PROBLEM STATEMENT - Which lines hold the word "picture"? Copy each one.

DATA PROVIDED -
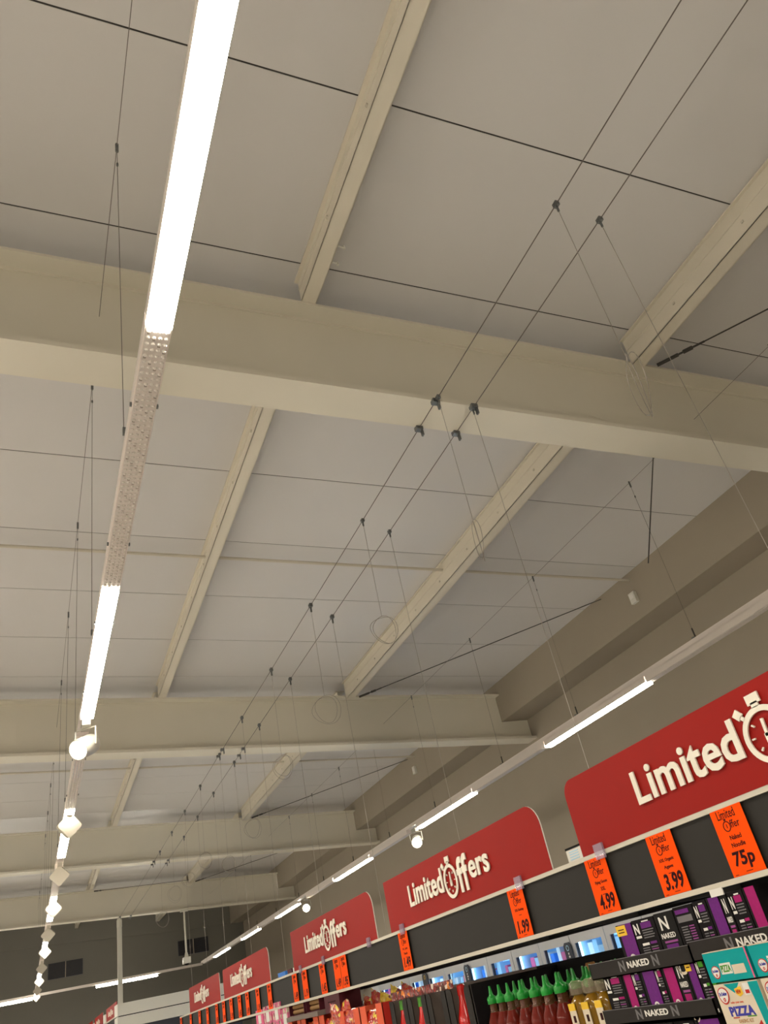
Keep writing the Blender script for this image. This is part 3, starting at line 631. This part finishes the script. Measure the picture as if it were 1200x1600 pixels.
# ------------------------------------------------------------------ pizza kit
def oetker(m, F, y, z, r):
    def blob(rr, k, t, dz=0.0):
        P = [(y - math.cos(a) * rr * (1 - 0.10 * max(0, -math.sin(a))), z + dz + math.sin(a) * rr * (0.8 if math.sin(a) > 0 else 1.15)) for a in [2 * math.pi * i / 28 for i in range(28)]]
        m.prism(P, lambda yy, zz: (F - t, yy, zz), lambda yy, zz: (F, yy, zz), k)
    blob(r, 'redfoil', 0.0006); blob(r * 0.84, 'white', 0.001)
    text(m, 'Dr.Oetker', F - 0.001, y + r * 0.70, z - r * 0.18, r * 1.42, r * 0.42, 'blue', 0.0005, 0.03, 0, 0.03)
    ring(m, F - 0.001, y, z - r * 0.60, r * 0.10, r * 0.22, 'redfoil', 0.0005, 14)
px = 1.468
for k, (ya, yb) in enumerate(((1.722, 1.578), (1.570, 1.424))):
    o = tag(MB().box(px, px + 0.12, yb, ya, -0.118 + H, -0.057 + H, 'teal').build('teal_carton'), ['teal pizza carton, the far one on the stack beside the green carton side', 'teal pizza carton nearer the camera, cut off by the picture edge'][k], 'box', 'teal pizza cartons')
    m = MB().box(px - 0.001, px + 0.12, yb + 0.002, ya - 0.002, -0.058 + H, -0.0565 + H, 'pizzacream'); m.build('cream_rim', o)
    m = MB(); oetker(m, px, ya - 0.027, -0.096 + H, 0.0135)
    rect(m, px, ya - 0.045, -0.104 + H, 0.036, 0.022, 'white'); text(m, 'PIZZA', px - 0.0007, ya - 0.047, -0.100 + H, 0.032, 0.014, 'green', 0.0005, 0.02)
    rect(m, px, ya - 0.084, -0.106 + H, 0.040, 0.018, 'pizzacream'); m.build('printed_face', o)
    m = MB(); rect(m, px - 0.0006, yb + 0.004, -0.118 + H, 0.004, 0.06, 'pink'); m.build('pink_edge', o)
    o = tag(MB().box(px + 0.001, px + 0.05, yb + 0.001, ya - 0.001, -0.303 + H, -0.122 + H, 'pizzacream').build('pizza_box'), ['cream and teal pizza kit box reading PIZZA, under the far teal carton', 'cream pizza kit box cut off by the picture edge, under the near teal carton'][k], 'box', 'pizza kit boxes')
    F = px + 0.001; m = MB()
    P = [(ya - 0.034, -0.123), (ya - 0.085, -0.123), (ya - 0.062, -0.142)]
    m.prism(P, lambda y, z: (F - 0.0004, y, z + H), lambda y, z: (F, y, z + H), 'teal')
    P = [(ya - 0.112, -0.124), (ya - 0.142, -0.124), (ya - 0.142, -0.30), (ya - 0.132, -0.30), (ya - 0.118, -0.172)]
    m.prism(P, lambda y, z: (F - 0.0004, y, z + H), lambda y, z: (F, y, z + H), 'teal')
    oetker(m, F - 0.0005, ya - 0.024, -0.142 + H, 0.0175)
    P = [(ya - 0.064, -0.134), (ya - 0.086, -0.130), (ya - 0.088, -0.145), (ya - 0.076, -0.150), (ya - 0.067, -0.145)]
    m.prism(P, lambda y, z: (F - 0.0008, y, z + H), lambda y, z: (F - 0.0004, y, z + H), 'yellow'); text(m, 'NEW', F - 0.001, ya - 0.068, -0.144 + H, 0.015, 0.008, 'redfoil', 0.0004, 0.02)
    m.box(F - 0.0012, F, ya - 0.113, ya - 0.094, -0.148 + H, -0.125 + H, 'white').box(F - 0.0016, F - 0.0012, ya - 0.110, ya - 0.098, -0.145 + H, -0.138 + H, 'redfoil')
    text(m, 'make your own', F, ya - 0.038, -0.163 + H, 0.040, 0.006, 'salmon', 0.0005, 0.0)
    text(m, 'PIZZA', F, ya - 0.026, -0.186 + H, 0.078, 0.019, 'blue', 0.0006, 0.05, -0.05)
    text(m, 'BAKING KIT', F, ya - 0.044, -0.199 + H, 0.046, 0.007, 'kraft', 0.0005, 0.0)
    rect(m, F, ya - 0.030, -0.1895 + H, 0.020, 0.0018, 'redfoil'); rect(m, F, ya - 0.076, -0.1885 + H, 0.028, 0.002, 'green')
    P = [(ya - 0.10, -0.205), (ya - 0.112, -0.196), (ya - 0.118, -0.214), (ya - 0.104, -0.222)]
    m.prism(P, lambda y, z: (F - 0.0006, y, z + H), lambda y, z: (F, y, z + H), 'redfoil')
    m.build('printed_face', o)

# ------------------------------------------------------------------ chilli sauce bottles
ZS = -0.305 + H
def chilli():
    o = empty('sauce_bottle', (1.54, 2.88, ZS), 'x', 'bottle')
    MB().lathe((0, 0, 0), [(0.029, 0), (0.032, 0.006), (0.032, 0.142), (0.031, 0.150), (0.027, 0.163), (0.020, 0.177), (0.0165, 0.186)], 'sauce', 20).build('body', o, True)
    MB().lathe((0, 0, 0), [(0.0165, 0.186), (0.0135, 0.196), (0.0130, 0.213)], 'neck', 18).build('neck', o, True)
    MB().lathe((0, 0, 0), [(0.0175, 0.212), (0.018, 0.214), (0.018, 0.229), (0.0165, 0.232), (0.0085, 0.238), (0.0065, 0.246), (0.0035, 0.266), (0.0022, 0.2665)], 'capgreen', 20).build('cap', o, True)
    return o
cb = chilli(); first = True; n_ = 0
for r in range(5):
    ysr = [2.880, 2.813, 2.746, 2.662, 2.588, 2.505, 2.425, 2.350]
    if r == 0: ysr = ysr[:7]
    if r == 1: ysr = ysr[1:8]
    if r >= 2: ysr = [y - 0.02 for y in ysr[3:8]]
    for c, y in enumerate(ysr):
        rowl = ['front row', 'second row', 'third row', 'fourth row', 'rearmost row'][r]
        lab = 'chilli sauce bottle with green nozzle, %s, %s from the ketchup end' % (rowl, ['first', 'second', 'third', 'fourth', 'fifth', 'sixth', 'seventh', 'eighth'][c])
        loc = (1.54 + r * 0.069 + random.uniform(-.003, .003), y * 1.028 + random.uniform(-.003, .003) + (0.0 if r == 0 else 0.01 * (r % 2)), ZS)
        if first: cb.location = loc; cb['label'] = lab; cb['group'] = 'chilli sauce bottles'; first = False
        else: copy_thing(cb, loc, lab, 'chilli sauce bottles')
o = tag(MB().box(1.885, 1.890, 2.30, 3.86, -0.305 + H, -0.012 + H, 'black').build('display_backing'), 'tall black card backing behind the green-capped sauce bottles', 'backing')
tag(MB().box(1.50, 1.88, 3.022, 3.028, -0.305 + H, -0.02 + H, 'blackcard').build('display_divider'), 'dark card divider between the ketchup and the chilli sauce', 'divider')
for k, (x, y0, y1, z1) in enumerate(((1.875, 2.76, 2.83, -0.035), (1.88, 2.44, 2.62, -0.052))):
    o = tag(MB().box(x, x + 0.004, y0, y1, -0.305 + H, z1 - 0.012 + H, 'kraft').prism([(y0, z1 - 0.012), (y1, z1 - 0.012), (y1 - 0.01, z1), (y0 + 0.01, z1)], lambda y, z: (x, y, z + H), lambda y, z: (x + 0.004, y, z + H), 'kraft').build('cardboard_flap'), ['tan cardboard flap standing behind the green caps', 'tan cardboard tray back beside the amber bottles'][k], 'cardboard')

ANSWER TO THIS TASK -
Keep writing the Blender script for this image. This is part 3, starting at line 631. This part finishes the script. Measure the picture as if it were 1200x1600 pixels.
    o = tag(MB().box(px, px + 0.12, yb, ya, -0.118 + H, -0.057 + H, 'teal').build('teal_carton'), ['teal pizza carton, the far one on the stack beside the green carton side', 'teal pizza carton nearer the camera, cut off by the picture edge'][k], 'box', 'teal pizza cartons')
    o = tag(MB().box(px + 0.001, px + 0.05, yb + 0.001, ya - 0.001, -0.303 + H, -0.122 + H, 'pizzacream').build('pizza_box'), ['cream and teal pizza kit box reading PIZZA, under the far teal carton', 'cream pizza kit box cut off by the picture edge, under the near teal carton'][k], 'box', 'pizza kit boxes')